---------- THE INPUT ----------

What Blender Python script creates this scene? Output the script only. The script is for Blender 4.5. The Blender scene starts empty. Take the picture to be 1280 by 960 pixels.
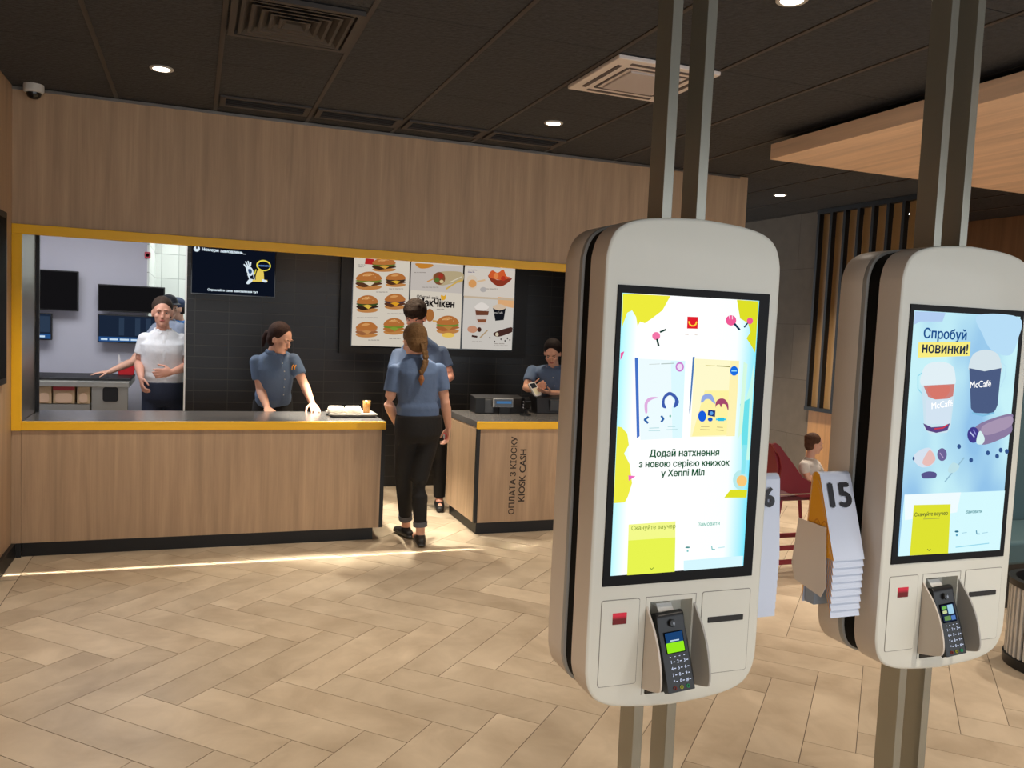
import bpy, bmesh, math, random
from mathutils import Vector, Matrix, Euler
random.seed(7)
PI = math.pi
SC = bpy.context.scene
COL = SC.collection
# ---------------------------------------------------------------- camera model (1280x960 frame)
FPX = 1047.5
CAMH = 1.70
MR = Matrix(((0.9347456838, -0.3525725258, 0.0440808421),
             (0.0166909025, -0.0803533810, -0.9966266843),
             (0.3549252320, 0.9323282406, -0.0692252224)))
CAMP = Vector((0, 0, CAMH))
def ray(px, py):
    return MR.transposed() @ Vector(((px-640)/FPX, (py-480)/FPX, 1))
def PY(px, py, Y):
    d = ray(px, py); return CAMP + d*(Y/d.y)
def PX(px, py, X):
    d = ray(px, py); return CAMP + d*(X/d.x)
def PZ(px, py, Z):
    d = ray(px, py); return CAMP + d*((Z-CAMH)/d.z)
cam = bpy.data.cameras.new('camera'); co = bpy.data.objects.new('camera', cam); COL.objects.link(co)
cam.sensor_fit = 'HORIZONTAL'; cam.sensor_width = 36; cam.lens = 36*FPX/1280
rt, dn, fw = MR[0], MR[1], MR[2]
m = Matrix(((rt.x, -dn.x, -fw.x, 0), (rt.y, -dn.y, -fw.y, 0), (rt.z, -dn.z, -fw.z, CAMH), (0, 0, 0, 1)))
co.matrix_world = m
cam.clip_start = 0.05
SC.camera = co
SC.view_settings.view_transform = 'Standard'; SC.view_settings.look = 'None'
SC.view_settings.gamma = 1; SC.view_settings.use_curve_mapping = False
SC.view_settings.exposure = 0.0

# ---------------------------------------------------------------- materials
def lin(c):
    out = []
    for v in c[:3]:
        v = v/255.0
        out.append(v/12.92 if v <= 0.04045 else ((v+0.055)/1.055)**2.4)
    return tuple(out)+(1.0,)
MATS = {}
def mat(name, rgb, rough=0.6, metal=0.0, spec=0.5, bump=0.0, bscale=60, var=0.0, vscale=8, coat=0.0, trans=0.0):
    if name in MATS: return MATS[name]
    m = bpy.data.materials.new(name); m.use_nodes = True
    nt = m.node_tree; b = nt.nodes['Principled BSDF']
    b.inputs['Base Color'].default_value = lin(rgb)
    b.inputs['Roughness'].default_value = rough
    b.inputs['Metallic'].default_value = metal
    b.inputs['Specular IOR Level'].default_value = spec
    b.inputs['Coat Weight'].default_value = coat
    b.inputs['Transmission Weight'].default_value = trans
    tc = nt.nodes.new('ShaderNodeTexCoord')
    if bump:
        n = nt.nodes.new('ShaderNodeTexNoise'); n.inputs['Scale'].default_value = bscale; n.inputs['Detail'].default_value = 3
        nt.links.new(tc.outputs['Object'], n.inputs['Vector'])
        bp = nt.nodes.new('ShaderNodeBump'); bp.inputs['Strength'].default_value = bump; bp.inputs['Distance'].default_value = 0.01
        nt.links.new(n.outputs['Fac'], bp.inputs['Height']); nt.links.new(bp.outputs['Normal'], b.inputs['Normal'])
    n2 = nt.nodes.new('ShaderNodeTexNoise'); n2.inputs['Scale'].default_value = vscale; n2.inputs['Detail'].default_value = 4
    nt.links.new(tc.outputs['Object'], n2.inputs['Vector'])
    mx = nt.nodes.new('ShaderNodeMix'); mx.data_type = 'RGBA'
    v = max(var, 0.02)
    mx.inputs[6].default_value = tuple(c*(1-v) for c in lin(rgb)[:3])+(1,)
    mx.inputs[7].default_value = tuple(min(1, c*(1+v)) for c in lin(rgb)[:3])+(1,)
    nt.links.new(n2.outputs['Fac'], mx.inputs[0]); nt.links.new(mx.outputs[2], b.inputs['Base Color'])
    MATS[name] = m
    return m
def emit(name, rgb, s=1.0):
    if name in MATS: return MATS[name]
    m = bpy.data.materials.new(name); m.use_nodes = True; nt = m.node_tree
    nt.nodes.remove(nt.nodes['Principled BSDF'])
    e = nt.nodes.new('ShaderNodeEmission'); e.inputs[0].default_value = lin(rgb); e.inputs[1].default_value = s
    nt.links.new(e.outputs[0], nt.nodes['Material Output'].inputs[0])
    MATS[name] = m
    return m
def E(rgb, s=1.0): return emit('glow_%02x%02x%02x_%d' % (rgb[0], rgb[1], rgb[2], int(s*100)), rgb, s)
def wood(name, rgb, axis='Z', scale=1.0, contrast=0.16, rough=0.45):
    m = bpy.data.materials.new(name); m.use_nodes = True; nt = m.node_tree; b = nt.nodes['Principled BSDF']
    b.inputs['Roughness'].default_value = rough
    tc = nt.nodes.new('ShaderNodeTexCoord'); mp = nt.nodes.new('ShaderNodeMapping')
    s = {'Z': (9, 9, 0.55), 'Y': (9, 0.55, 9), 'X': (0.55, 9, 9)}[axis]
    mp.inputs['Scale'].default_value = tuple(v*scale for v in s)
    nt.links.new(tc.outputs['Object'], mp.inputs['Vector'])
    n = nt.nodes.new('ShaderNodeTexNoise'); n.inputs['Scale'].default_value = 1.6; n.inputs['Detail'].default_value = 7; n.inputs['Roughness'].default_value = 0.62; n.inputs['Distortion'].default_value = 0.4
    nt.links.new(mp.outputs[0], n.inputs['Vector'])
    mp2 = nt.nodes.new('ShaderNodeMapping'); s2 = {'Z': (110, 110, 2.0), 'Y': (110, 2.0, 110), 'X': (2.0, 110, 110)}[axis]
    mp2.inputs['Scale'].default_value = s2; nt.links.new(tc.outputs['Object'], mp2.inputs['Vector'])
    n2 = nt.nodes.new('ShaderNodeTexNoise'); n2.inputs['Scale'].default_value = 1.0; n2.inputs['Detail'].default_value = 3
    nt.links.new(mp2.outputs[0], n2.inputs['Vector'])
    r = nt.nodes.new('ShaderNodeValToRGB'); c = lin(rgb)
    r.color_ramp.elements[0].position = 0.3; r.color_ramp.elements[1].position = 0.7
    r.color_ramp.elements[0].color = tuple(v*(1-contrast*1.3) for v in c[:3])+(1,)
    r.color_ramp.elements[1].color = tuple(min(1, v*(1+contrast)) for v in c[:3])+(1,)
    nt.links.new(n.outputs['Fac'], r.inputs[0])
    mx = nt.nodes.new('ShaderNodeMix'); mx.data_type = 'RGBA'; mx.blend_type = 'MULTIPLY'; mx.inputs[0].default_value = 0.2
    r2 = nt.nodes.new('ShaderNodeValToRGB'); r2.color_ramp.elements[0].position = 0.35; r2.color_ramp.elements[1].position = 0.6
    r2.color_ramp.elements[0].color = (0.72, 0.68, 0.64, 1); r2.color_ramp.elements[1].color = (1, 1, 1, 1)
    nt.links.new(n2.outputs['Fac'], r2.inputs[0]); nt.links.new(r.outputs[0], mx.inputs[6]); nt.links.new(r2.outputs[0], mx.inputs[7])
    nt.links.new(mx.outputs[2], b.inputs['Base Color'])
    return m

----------
---------- THE INPUT ----------

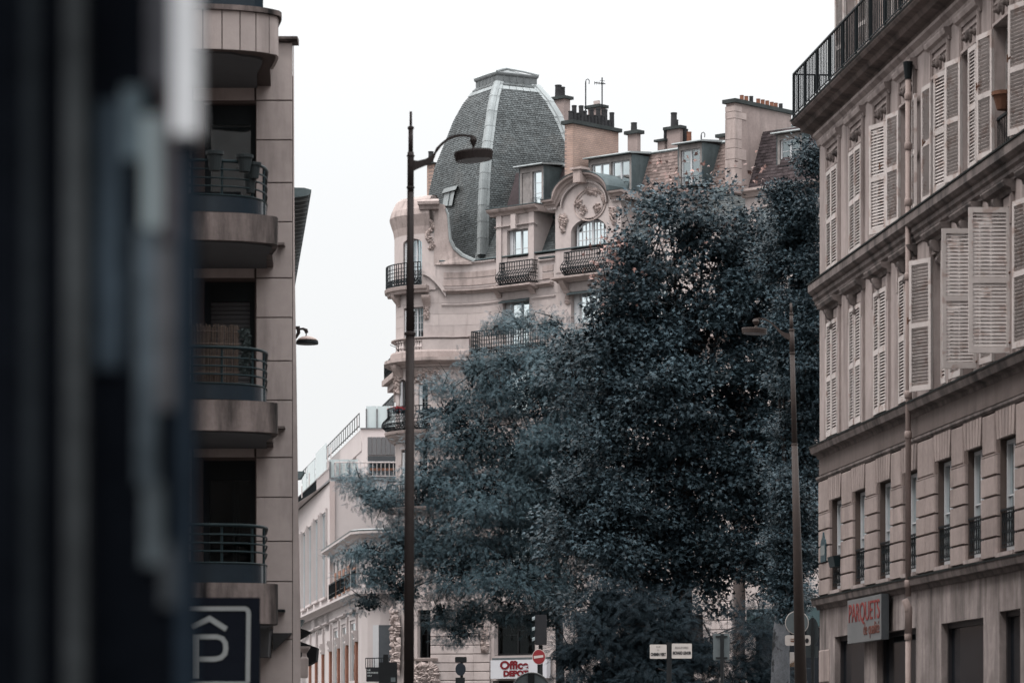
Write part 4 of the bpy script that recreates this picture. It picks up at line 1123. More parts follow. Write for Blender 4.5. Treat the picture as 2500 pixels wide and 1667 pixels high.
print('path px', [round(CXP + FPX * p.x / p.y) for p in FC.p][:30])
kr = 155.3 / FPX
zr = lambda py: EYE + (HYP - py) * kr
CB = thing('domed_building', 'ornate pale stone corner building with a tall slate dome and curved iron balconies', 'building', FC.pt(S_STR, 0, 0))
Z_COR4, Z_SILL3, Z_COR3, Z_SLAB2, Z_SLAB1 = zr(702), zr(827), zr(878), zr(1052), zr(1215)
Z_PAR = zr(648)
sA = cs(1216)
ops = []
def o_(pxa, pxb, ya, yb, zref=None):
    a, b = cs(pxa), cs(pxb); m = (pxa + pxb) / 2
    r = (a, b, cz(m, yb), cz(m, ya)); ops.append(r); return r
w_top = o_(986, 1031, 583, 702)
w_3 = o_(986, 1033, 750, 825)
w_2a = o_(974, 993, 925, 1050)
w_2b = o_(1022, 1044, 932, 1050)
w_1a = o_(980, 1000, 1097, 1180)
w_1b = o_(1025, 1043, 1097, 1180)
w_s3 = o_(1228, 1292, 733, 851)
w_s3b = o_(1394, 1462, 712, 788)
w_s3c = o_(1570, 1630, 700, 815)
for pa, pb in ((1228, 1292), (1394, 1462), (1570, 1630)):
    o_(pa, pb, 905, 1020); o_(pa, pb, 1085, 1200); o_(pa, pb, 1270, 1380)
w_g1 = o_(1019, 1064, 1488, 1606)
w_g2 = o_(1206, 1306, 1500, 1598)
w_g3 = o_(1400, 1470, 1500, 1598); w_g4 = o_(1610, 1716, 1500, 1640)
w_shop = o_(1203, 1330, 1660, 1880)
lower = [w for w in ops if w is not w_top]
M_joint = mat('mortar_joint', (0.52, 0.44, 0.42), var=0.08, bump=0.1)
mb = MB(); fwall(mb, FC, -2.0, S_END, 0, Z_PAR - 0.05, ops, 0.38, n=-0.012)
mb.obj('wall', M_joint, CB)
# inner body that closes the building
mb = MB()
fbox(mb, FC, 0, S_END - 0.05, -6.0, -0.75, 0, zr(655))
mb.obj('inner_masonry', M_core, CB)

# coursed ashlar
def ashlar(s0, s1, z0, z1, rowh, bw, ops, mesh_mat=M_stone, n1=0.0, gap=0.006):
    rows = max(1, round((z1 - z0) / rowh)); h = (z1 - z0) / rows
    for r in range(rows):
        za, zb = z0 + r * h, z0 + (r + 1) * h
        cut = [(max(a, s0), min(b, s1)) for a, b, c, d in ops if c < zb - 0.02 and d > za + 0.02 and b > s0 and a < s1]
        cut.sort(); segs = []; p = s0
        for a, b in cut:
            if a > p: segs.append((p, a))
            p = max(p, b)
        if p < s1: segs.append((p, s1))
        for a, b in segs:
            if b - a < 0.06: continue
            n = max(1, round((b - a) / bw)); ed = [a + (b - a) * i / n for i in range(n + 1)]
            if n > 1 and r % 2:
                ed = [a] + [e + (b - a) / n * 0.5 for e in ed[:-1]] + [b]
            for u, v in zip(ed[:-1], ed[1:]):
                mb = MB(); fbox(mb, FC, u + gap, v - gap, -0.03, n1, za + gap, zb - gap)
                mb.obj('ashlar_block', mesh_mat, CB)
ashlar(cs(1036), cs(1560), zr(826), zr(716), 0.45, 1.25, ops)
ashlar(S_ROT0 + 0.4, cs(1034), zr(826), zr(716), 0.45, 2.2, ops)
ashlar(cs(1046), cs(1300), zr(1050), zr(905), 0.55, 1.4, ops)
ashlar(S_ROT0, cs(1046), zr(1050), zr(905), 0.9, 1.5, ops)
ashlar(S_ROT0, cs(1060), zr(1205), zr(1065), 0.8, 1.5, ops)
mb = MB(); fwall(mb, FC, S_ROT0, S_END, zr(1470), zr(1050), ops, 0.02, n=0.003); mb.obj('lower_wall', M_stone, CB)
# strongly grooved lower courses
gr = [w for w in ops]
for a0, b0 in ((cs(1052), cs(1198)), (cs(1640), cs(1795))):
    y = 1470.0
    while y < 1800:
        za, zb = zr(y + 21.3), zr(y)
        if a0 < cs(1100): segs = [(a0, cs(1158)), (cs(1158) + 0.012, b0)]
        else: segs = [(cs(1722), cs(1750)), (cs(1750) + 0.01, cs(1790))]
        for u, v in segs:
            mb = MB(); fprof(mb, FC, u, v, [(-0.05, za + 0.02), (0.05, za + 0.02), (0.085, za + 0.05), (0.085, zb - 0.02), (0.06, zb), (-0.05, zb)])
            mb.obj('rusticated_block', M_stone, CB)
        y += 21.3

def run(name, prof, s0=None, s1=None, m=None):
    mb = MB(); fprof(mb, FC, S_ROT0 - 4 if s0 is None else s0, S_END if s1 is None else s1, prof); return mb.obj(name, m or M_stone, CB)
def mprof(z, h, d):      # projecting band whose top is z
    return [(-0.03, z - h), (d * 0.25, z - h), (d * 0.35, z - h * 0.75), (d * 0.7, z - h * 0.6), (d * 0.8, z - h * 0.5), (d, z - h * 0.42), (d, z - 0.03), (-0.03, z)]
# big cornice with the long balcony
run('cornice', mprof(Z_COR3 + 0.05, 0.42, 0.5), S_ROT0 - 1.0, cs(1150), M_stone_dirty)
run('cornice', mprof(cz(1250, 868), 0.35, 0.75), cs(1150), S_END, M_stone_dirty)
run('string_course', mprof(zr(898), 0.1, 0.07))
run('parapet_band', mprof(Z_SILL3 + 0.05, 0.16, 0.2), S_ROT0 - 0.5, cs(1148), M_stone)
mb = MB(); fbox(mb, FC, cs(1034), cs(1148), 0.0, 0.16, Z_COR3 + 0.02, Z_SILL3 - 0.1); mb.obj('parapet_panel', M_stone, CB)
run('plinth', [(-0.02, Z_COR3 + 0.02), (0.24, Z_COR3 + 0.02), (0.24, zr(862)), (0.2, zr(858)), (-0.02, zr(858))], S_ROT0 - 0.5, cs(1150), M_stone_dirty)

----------
---------- THE INPUT ----------

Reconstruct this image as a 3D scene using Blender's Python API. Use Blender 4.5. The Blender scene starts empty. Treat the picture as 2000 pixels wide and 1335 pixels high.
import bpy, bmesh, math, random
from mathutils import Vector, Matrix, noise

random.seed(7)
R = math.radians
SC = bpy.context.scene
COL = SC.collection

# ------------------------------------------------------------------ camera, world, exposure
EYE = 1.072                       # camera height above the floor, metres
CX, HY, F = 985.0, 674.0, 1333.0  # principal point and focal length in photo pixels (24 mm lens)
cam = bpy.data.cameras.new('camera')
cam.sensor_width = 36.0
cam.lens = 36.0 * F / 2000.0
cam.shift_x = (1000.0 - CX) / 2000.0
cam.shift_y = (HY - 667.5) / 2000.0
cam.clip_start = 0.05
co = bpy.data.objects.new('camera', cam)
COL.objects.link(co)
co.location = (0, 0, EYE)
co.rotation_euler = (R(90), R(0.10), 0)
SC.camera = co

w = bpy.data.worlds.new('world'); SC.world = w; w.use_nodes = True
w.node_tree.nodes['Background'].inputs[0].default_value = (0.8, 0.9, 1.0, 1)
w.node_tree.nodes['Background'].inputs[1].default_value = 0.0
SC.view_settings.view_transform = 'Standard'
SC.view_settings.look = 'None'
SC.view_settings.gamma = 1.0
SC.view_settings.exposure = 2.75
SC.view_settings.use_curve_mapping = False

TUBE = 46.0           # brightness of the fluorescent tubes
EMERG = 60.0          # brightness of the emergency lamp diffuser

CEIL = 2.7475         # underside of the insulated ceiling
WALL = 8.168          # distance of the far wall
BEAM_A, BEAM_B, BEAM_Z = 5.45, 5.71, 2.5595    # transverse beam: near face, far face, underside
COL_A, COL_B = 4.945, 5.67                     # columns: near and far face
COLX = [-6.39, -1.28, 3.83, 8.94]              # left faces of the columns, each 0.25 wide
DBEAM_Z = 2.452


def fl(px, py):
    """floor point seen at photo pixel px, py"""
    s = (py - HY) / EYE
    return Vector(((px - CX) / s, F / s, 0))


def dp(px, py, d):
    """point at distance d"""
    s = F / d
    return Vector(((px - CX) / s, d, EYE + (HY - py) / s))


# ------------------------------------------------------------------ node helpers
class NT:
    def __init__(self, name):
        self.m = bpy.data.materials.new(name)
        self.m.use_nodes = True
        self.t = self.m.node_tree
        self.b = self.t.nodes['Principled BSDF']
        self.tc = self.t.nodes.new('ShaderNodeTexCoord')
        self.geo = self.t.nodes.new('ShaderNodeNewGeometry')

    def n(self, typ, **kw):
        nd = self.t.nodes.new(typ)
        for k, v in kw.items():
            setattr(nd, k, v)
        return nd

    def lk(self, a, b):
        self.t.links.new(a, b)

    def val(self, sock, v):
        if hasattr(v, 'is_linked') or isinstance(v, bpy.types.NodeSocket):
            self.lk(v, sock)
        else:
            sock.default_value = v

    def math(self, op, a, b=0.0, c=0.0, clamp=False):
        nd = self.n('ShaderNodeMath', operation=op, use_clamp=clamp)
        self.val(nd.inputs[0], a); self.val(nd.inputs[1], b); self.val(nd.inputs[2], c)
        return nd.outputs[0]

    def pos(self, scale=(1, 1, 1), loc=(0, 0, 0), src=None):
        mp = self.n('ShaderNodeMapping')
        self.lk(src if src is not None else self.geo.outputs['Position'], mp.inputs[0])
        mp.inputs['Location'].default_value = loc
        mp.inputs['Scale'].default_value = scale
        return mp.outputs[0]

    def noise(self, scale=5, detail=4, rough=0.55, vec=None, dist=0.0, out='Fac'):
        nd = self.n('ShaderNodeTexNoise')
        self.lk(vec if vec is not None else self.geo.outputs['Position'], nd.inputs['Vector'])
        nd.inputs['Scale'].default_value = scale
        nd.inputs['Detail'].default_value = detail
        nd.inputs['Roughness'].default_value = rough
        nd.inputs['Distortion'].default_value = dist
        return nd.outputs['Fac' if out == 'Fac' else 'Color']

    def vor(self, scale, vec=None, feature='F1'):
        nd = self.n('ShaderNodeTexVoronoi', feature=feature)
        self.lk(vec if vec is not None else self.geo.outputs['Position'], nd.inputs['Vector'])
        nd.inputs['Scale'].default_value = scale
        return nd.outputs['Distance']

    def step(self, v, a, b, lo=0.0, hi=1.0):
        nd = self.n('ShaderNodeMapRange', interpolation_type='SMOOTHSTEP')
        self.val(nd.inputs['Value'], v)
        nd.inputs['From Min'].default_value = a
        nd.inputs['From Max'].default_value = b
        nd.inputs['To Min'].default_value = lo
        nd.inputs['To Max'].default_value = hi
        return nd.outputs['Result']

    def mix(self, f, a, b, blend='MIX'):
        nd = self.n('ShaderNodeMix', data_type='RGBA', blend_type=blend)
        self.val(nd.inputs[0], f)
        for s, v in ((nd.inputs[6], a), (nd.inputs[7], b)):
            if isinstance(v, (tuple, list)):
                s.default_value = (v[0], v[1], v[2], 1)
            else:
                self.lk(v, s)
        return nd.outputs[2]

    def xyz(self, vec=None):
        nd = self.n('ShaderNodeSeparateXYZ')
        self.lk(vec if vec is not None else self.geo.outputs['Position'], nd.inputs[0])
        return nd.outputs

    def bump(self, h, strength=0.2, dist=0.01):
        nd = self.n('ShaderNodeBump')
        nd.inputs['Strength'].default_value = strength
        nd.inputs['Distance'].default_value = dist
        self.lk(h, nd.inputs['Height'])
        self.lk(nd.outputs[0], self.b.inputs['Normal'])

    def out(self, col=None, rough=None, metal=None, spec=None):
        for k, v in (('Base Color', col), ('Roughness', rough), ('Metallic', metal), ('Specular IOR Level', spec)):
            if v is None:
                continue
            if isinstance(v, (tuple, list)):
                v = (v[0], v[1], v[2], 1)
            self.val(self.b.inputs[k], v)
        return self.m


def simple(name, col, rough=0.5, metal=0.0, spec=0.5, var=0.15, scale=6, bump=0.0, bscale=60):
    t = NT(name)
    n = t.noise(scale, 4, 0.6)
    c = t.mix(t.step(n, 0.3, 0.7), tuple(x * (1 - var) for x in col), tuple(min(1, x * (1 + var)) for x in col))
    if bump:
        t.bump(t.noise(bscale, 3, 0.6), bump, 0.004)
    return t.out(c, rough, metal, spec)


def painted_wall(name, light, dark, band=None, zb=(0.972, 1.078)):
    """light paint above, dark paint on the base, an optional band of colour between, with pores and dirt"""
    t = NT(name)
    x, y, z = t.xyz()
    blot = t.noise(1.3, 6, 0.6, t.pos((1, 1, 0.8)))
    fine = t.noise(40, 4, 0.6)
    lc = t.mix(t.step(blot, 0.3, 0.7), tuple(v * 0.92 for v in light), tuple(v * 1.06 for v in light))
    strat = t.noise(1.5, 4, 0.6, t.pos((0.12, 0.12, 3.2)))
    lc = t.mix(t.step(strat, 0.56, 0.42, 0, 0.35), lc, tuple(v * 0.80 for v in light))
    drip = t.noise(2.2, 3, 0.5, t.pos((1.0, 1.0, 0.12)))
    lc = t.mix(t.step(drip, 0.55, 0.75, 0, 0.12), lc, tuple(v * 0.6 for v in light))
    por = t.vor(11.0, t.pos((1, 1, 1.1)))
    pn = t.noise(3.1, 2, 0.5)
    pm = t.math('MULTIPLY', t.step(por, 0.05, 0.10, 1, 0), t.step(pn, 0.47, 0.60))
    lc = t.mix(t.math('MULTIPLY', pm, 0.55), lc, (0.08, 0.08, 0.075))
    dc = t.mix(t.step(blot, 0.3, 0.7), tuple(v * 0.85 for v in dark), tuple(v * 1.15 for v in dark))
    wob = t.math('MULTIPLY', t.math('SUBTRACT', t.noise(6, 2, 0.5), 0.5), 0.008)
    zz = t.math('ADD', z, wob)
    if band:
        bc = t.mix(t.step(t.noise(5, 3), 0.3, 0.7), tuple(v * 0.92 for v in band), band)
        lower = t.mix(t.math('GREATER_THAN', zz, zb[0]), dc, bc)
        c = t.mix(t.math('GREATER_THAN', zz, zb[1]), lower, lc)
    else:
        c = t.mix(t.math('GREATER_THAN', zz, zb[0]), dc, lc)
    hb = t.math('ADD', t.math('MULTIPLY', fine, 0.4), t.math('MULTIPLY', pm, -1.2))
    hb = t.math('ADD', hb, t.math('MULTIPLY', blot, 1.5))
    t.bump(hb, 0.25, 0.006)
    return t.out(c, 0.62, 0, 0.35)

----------

**WHAT IS ASKED**
Exactly and only the lines from the line with "Write part 4" to the line with "mb.obj('inner_masonry', M_core, CB)", both included, are to be printed.

**RESULT OF THIS TASK**
Write part 4 of the bpy script that recreates this picture. It picks up at line 1123. More parts follow. Write for Blender 4.5. Treat the picture as 2500 pixels wide and 1667 pixels high.
print('path px', [round(CXP + FPX * p.x / p.y) for p in FC.p][:30])
kr = 155.3 / FPX
zr = lambda py: EYE + (HYP - py) * kr
CB = thing('domed_building', 'ornate pale stone corner building with a tall slate dome and curved iron balconies', 'building', FC.pt(S_STR, 0, 0))
Z_COR4, Z_SILL3, Z_COR3, Z_SLAB2, Z_SLAB1 = zr(702), zr(827), zr(878), zr(1052), zr(1215)
Z_PAR = zr(648)
sA = cs(1216)
ops = []
def o_(pxa, pxb, ya, yb, zref=None):
    a, b = cs(pxa), cs(pxb); m = (pxa + pxb) / 2
    r = (a, b, cz(m, yb), cz(m, ya)); ops.append(r); return r
w_top = o_(986, 1031, 583, 702)
w_3 = o_(986, 1033, 750, 825)
w_2a = o_(974, 993, 925, 1050)
w_2b = o_(1022, 1044, 932, 1050)
w_1a = o_(980, 1000, 1097, 1180)
w_1b = o_(1025, 1043, 1097, 1180)
w_s3 = o_(1228, 1292, 733, 851)
w_s3b = o_(1394, 1462, 712, 788)
w_s3c = o_(1570, 1630, 700, 815)
for pa, pb in ((1228, 1292), (1394, 1462), (1570, 1630)):
    o_(pa, pb, 905, 1020); o_(pa, pb, 1085, 1200); o_(pa, pb, 1270, 1380)
w_g1 = o_(1019, 1064, 1488, 1606)
w_g2 = o_(1206, 1306, 1500, 1598)
w_g3 = o_(1400, 1470, 1500, 1598); w_g4 = o_(1610, 1716, 1500, 1640)
w_shop = o_(1203, 1330, 1660, 1880)
lower = [w for w in ops if w is not w_top]
M_joint = mat('mortar_joint', (0.52, 0.44, 0.42), var=0.08, bump=0.1)
mb = MB(); fwall(mb, FC, -2.0, S_END, 0, Z_PAR - 0.05, ops, 0.38, n=-0.012)
mb.obj('wall', M_joint, CB)
# inner body that closes the building
mb = MB()
fbox(mb, FC, 0, S_END - 0.05, -6.0, -0.75, 0, zr(655))
mb.obj('inner_masonry', M_core, CB)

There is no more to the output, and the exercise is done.